__GIVEN RECORDS__
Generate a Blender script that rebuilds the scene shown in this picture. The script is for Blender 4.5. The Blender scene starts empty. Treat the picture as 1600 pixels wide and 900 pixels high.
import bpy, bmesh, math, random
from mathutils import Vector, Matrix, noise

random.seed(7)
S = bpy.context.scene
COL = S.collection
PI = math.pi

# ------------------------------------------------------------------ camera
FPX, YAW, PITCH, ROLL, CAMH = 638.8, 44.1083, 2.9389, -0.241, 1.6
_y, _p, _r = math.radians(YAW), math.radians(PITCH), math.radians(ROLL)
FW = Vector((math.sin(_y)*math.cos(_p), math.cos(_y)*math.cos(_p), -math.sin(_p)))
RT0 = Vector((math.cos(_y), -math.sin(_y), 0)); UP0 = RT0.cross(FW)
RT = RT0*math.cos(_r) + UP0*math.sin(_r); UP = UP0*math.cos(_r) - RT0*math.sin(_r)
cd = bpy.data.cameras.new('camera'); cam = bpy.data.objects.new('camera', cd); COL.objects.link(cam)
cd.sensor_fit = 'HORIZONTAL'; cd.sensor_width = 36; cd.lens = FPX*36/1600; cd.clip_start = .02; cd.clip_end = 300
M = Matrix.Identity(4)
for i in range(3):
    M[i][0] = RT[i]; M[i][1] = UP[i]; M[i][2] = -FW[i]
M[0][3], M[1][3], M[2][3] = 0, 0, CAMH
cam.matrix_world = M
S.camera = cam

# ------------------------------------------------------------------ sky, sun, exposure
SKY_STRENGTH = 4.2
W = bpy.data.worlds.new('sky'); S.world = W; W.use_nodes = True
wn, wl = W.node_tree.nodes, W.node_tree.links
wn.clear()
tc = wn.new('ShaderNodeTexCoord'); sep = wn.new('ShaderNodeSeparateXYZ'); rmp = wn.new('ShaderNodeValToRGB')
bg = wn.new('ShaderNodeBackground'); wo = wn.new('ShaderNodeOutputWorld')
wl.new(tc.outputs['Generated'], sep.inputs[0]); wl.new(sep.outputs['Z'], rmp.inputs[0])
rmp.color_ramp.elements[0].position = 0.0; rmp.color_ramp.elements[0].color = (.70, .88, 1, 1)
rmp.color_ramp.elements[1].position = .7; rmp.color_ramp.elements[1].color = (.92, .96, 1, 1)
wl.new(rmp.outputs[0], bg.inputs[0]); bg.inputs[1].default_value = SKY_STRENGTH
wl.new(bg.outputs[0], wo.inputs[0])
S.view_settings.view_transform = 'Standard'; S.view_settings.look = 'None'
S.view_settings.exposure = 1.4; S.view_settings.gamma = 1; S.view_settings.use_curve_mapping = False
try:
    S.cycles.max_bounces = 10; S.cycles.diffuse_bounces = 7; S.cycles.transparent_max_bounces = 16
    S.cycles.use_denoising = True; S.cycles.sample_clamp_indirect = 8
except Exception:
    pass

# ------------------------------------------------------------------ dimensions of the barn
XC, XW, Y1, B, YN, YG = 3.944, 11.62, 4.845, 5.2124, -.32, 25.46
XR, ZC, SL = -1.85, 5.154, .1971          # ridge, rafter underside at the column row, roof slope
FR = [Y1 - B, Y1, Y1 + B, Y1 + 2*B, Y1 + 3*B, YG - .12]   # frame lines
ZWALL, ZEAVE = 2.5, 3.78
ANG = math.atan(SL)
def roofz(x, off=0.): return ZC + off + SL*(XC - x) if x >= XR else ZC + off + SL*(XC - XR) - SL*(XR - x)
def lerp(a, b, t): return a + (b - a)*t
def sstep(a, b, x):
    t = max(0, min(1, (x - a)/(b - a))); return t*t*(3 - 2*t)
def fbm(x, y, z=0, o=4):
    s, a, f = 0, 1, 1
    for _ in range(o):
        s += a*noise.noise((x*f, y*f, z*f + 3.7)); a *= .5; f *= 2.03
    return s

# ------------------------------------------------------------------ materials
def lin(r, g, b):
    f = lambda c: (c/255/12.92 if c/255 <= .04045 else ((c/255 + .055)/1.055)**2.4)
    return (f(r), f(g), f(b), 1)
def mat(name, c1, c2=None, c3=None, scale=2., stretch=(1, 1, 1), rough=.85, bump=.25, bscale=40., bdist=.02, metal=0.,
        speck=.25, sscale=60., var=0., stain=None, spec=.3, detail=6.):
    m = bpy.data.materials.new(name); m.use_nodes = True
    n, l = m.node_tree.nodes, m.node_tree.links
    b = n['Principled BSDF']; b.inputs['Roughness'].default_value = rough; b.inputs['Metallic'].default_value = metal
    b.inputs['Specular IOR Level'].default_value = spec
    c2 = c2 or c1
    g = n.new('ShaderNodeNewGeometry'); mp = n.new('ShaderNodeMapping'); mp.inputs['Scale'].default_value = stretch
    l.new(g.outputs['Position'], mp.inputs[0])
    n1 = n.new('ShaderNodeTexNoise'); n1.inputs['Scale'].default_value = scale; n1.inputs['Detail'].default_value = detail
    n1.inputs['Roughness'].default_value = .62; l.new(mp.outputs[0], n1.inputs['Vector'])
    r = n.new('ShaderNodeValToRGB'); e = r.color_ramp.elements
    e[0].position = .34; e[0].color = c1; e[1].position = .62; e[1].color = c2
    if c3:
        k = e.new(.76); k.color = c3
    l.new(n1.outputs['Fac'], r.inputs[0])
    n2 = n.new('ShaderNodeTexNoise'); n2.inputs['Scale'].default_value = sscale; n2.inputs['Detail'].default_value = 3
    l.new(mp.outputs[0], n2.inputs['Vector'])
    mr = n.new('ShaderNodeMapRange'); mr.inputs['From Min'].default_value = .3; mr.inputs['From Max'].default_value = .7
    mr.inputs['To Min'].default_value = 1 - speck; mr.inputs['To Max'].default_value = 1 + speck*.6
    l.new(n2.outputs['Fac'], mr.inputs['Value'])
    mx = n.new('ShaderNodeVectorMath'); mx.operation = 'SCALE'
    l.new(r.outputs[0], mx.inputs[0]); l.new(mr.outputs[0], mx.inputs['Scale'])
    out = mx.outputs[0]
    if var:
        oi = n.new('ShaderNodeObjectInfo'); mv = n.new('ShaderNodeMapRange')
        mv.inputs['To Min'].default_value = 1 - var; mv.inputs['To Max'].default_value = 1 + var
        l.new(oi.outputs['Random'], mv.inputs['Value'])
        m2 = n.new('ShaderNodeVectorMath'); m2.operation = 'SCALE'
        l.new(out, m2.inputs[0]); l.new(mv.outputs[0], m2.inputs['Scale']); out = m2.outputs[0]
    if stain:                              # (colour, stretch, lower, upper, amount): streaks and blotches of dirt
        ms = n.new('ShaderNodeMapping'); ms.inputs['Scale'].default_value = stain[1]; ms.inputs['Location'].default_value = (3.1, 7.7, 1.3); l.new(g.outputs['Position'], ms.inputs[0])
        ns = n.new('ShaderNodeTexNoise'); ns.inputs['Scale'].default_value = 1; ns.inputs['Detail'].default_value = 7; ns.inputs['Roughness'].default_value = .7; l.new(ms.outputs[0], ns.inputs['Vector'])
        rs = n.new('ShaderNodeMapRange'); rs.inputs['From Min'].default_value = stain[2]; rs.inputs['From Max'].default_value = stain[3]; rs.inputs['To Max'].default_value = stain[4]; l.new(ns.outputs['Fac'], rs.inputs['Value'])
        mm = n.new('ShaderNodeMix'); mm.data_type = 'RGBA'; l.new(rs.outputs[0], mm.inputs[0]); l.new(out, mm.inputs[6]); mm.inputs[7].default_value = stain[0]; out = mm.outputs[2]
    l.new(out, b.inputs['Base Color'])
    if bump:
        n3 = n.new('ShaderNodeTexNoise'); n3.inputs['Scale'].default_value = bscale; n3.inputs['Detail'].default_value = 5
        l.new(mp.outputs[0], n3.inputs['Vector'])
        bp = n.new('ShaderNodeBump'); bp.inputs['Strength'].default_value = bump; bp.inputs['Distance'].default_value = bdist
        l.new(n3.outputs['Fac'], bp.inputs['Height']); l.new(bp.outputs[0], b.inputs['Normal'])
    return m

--

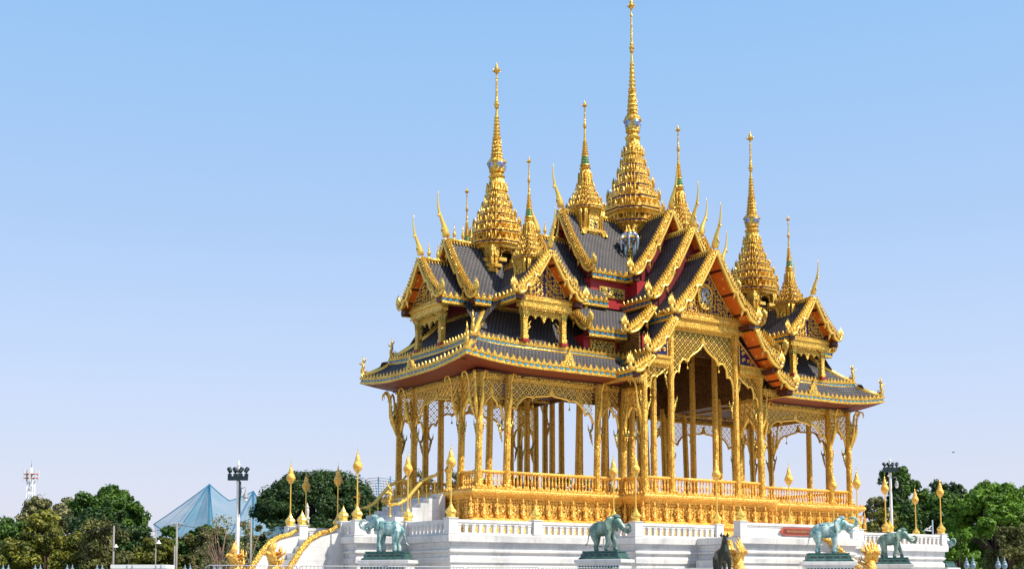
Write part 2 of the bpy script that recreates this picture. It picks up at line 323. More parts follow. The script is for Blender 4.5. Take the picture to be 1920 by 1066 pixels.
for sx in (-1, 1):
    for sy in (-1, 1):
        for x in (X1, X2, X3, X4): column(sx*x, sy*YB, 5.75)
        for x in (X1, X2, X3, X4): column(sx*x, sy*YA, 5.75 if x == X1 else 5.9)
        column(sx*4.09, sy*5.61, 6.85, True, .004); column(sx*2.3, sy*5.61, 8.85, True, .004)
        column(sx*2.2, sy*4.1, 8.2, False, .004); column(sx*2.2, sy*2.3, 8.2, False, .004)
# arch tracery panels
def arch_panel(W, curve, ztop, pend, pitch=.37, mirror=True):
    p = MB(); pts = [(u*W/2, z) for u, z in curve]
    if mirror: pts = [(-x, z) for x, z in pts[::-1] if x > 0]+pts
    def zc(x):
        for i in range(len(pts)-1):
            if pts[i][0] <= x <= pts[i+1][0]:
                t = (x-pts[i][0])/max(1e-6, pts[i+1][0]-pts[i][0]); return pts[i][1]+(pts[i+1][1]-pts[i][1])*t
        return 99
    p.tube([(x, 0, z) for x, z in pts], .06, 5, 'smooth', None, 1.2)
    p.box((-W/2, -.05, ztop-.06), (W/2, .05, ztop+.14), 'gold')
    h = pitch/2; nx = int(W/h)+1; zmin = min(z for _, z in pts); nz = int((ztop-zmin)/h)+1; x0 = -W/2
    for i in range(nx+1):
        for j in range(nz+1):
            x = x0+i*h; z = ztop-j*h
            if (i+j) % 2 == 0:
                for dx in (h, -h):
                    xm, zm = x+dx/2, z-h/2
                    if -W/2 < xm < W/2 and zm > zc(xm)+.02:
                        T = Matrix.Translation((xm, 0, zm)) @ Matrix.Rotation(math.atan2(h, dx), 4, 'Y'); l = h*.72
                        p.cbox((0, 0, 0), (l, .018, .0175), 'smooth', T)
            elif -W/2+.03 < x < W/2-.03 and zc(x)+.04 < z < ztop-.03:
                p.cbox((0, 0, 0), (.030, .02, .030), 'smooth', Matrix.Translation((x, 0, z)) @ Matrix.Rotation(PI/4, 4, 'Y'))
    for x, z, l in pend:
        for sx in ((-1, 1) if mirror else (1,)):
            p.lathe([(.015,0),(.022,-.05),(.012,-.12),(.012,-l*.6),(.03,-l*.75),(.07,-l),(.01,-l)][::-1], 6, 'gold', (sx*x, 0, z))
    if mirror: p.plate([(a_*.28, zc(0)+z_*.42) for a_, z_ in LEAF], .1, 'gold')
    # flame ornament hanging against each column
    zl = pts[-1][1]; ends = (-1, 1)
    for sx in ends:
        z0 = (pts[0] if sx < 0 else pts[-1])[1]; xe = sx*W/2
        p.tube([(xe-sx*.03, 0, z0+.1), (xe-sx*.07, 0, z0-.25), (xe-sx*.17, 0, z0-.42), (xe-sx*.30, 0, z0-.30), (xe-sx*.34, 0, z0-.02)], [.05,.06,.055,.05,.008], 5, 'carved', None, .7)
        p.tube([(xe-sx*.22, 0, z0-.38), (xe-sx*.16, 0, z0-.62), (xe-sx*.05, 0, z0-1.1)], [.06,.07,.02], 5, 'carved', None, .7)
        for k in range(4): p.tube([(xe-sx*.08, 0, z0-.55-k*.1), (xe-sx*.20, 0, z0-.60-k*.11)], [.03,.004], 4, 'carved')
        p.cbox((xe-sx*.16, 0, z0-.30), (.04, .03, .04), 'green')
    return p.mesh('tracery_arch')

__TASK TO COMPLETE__
Please return, exactly as they appear, the lines starting at the one that contains "Generate a Blender" and ending at the one that contains "S.camera = cam".

__RESPONSE__
Generate a Blender script that rebuilds the scene shown in this picture. The script is for Blender 4.5. The Blender scene starts empty. Treat the picture as 1600 pixels wide and 900 pixels high.
import bpy, bmesh, math, random
from mathutils import Vector, Matrix, noise

random.seed(7)
S = bpy.context.scene
COL = S.collection
PI = math.pi

# ------------------------------------------------------------------ camera
FPX, YAW, PITCH, ROLL, CAMH = 638.8, 44.1083, 2.9389, -0.241, 1.6
_y, _p, _r = math.radians(YAW), math.radians(PITCH), math.radians(ROLL)
FW = Vector((math.sin(_y)*math.cos(_p), math.cos(_y)*math.cos(_p), -math.sin(_p)))
RT0 = Vector((math.cos(_y), -math.sin(_y), 0)); UP0 = RT0.cross(FW)
RT = RT0*math.cos(_r) + UP0*math.sin(_r); UP = UP0*math.cos(_r) - RT0*math.sin(_r)
cd = bpy.data.cameras.new('camera'); cam = bpy.data.objects.new('camera', cd); COL.objects.link(cam)
cd.sensor_fit = 'HORIZONTAL'; cd.sensor_width = 36; cd.lens = FPX*36/1600; cd.clip_start = .02; cd.clip_end = 300
M = Matrix.Identity(4)
for i in range(3):
    M[i][0] = RT[i]; M[i][1] = UP[i]; M[i][2] = -FW[i]
M[0][3], M[1][3], M[2][3] = 0, 0, CAMH
cam.matrix_world = M
S.camera = cam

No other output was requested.